* [Written request]: Only the lines from the start of the entries through the line with "PI = math.pi" are wanted; please output them exactly.
>>>
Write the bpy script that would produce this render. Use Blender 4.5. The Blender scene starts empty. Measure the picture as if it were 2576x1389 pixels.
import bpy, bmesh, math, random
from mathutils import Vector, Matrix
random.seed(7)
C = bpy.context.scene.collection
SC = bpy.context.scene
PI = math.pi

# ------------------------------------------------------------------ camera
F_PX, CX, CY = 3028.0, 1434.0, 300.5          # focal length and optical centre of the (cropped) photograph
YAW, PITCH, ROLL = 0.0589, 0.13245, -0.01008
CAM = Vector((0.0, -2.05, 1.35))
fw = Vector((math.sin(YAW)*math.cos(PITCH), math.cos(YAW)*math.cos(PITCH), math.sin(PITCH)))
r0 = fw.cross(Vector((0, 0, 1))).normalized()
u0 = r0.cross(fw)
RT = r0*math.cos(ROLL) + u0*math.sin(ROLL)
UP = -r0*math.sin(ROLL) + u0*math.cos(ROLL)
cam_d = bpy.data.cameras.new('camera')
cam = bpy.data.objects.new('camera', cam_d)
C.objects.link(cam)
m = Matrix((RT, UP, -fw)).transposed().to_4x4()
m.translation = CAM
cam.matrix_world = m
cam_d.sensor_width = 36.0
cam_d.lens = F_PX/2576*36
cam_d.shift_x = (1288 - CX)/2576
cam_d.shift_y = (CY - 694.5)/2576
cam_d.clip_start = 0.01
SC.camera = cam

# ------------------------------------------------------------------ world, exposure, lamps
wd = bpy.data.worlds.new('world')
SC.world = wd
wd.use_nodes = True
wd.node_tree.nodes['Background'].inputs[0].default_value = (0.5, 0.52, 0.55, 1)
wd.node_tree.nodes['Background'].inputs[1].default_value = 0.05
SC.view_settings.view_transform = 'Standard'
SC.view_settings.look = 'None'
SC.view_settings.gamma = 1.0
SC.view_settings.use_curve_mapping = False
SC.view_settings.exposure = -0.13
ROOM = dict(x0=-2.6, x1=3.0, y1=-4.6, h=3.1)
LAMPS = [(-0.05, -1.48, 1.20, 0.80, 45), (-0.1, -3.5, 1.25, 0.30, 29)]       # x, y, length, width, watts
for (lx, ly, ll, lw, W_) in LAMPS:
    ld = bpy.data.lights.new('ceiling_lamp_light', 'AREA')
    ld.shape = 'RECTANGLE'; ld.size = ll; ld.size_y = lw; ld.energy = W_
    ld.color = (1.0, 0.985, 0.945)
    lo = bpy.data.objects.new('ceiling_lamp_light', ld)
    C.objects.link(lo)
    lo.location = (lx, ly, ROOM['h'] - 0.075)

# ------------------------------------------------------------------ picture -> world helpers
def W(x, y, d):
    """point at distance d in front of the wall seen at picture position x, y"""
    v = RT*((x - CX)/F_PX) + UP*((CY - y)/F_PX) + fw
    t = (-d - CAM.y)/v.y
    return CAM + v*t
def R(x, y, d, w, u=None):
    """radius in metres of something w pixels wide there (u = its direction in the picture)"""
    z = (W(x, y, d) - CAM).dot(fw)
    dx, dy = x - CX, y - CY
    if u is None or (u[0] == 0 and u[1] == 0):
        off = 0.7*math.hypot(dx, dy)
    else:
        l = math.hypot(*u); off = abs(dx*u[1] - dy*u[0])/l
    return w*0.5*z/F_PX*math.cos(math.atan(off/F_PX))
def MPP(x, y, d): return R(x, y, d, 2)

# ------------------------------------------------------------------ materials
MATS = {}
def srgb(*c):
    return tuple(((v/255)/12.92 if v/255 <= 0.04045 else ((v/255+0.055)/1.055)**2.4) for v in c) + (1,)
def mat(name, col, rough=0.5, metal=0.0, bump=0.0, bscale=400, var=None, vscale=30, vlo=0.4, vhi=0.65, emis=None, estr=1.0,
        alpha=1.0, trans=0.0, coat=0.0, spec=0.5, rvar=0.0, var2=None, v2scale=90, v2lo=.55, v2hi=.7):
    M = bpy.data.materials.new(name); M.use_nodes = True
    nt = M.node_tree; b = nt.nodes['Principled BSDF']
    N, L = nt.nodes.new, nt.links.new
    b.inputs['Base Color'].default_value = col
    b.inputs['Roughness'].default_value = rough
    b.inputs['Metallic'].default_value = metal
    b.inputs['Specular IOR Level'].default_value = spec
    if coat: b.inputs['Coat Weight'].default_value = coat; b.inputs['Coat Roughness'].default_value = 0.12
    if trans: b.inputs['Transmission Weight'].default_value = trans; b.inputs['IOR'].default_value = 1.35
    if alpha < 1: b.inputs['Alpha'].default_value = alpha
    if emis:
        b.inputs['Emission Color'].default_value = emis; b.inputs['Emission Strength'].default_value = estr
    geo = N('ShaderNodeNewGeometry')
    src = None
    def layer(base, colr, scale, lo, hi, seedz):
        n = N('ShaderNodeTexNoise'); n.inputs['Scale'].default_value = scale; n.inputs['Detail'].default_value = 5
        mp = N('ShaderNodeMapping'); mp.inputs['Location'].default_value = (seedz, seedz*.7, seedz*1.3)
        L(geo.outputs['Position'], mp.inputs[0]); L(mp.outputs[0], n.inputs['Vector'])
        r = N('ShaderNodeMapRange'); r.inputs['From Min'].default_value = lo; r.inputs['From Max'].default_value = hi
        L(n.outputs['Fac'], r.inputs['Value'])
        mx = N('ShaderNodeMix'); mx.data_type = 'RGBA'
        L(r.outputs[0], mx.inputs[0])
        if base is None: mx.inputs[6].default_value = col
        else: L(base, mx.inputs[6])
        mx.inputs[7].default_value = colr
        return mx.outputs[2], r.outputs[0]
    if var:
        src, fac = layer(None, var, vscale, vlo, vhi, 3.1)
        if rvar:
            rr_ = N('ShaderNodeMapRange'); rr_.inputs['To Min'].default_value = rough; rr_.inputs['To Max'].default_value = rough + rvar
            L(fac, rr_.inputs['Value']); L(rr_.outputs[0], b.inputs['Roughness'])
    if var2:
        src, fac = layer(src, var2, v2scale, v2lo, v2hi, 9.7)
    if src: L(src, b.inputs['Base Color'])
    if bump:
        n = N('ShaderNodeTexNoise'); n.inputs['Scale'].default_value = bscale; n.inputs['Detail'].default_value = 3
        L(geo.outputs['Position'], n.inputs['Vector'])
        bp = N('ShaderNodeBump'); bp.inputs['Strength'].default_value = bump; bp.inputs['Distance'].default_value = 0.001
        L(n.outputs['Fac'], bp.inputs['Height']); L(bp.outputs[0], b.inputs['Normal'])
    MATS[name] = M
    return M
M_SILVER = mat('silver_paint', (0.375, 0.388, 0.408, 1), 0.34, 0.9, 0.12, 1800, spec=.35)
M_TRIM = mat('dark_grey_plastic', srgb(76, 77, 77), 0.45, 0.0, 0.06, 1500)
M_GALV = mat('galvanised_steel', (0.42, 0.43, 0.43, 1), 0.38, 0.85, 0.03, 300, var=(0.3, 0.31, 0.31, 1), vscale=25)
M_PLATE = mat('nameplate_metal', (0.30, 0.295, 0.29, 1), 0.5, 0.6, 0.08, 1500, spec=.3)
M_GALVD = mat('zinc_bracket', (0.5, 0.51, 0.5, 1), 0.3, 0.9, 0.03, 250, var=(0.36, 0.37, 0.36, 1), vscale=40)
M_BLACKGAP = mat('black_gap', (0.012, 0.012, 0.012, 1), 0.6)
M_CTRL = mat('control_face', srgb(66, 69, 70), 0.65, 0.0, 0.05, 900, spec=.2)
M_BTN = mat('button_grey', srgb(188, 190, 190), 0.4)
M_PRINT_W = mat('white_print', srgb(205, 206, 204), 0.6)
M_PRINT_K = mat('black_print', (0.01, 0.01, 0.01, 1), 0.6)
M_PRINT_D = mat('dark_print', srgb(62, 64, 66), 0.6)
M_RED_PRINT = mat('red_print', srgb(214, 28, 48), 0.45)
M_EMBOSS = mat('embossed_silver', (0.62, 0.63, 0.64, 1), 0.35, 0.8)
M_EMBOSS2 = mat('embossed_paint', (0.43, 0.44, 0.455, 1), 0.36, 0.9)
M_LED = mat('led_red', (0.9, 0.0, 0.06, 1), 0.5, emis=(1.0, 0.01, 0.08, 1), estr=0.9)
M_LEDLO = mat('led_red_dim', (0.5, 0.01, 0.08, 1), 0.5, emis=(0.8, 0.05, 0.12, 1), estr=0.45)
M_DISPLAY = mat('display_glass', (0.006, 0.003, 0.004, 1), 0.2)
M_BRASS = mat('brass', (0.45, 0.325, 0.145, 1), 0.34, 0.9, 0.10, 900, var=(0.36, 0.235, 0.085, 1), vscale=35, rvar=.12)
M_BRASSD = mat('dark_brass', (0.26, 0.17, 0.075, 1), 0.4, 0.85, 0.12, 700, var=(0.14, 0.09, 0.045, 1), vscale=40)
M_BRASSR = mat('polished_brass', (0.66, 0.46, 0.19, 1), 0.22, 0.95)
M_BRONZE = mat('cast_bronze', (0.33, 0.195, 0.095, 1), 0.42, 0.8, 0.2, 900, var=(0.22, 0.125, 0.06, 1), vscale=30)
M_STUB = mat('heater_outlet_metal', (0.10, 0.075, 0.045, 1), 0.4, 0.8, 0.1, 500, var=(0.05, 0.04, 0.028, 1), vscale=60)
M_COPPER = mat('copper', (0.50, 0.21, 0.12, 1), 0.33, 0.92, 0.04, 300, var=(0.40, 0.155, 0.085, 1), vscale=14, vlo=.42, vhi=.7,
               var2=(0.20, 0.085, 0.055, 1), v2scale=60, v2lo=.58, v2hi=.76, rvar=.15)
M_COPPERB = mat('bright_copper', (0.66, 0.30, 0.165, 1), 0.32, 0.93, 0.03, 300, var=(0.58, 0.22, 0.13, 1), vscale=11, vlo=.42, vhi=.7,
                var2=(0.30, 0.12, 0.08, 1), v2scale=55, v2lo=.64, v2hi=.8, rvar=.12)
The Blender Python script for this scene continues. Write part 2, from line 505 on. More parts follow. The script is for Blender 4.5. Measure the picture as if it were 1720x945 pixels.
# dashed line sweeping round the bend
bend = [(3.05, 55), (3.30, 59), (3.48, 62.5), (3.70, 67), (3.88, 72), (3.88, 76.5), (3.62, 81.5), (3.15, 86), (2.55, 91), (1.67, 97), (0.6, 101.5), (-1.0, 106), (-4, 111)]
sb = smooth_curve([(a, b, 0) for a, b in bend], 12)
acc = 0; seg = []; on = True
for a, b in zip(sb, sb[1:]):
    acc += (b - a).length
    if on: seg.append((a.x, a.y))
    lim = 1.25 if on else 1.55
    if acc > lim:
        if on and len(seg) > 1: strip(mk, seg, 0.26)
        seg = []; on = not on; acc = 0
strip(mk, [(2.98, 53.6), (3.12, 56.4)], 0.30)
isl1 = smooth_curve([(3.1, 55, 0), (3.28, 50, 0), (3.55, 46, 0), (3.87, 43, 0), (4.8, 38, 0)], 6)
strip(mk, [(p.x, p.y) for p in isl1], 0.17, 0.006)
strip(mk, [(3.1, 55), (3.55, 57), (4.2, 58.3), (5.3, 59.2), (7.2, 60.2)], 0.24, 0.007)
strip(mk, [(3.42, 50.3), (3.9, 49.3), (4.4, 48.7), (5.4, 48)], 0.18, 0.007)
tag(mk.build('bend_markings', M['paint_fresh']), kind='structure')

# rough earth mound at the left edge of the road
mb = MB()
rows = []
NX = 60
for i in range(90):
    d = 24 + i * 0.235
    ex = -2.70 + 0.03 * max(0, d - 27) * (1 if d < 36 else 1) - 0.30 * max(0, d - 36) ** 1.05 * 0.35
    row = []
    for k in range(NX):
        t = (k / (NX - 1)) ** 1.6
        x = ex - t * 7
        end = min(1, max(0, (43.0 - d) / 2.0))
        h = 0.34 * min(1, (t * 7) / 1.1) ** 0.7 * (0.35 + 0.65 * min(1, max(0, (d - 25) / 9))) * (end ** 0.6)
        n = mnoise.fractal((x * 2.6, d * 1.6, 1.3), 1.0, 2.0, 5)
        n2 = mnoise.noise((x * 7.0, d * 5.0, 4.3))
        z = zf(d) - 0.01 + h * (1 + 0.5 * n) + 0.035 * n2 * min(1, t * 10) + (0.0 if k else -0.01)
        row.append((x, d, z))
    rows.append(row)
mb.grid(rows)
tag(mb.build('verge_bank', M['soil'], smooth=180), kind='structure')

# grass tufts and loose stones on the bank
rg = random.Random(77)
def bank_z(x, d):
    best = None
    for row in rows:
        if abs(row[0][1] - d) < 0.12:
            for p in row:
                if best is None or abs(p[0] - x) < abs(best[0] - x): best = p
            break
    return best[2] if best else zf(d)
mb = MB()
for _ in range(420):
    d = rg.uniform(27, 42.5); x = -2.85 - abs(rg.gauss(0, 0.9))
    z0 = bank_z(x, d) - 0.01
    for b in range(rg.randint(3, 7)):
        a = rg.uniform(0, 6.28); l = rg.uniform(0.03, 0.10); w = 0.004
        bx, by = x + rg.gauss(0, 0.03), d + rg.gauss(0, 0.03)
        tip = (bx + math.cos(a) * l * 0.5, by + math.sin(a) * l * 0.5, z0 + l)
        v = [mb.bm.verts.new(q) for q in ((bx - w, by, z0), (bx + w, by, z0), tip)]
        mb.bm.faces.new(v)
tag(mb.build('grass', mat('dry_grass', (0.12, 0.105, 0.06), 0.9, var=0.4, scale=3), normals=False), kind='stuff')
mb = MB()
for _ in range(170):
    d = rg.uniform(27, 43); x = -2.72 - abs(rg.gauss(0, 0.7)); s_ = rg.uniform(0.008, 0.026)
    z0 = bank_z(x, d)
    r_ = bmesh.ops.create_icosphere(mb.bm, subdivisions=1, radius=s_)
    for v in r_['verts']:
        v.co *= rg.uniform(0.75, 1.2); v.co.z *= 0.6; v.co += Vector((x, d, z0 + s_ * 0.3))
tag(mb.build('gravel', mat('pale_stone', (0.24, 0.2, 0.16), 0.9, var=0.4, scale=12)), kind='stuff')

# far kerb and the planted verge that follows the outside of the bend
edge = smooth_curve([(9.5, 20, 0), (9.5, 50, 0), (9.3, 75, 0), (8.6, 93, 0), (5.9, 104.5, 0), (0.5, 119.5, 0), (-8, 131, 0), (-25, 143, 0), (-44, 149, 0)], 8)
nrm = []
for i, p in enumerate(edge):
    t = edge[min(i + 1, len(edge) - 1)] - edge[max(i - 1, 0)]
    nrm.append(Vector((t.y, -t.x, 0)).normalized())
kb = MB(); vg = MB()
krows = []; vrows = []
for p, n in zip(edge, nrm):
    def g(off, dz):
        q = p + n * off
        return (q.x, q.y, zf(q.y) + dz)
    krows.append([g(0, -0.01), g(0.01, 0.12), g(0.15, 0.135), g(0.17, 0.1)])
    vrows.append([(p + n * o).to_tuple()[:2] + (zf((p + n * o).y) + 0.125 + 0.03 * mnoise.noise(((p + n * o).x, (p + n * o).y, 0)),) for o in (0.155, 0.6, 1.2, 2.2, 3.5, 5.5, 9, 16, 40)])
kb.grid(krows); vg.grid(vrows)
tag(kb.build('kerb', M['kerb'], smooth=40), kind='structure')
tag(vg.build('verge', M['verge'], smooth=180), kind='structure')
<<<
* [Full output]:
Write the bpy script that would produce this render. Use Blender 4.5. The Blender scene starts empty. Measure the picture as if it were 2576x1389 pixels.
import bpy, bmesh, math, random
from mathutils import Vector, Matrix
random.seed(7)
C = bpy.context.scene.collection
SC = bpy.context.scene
PI = math.pi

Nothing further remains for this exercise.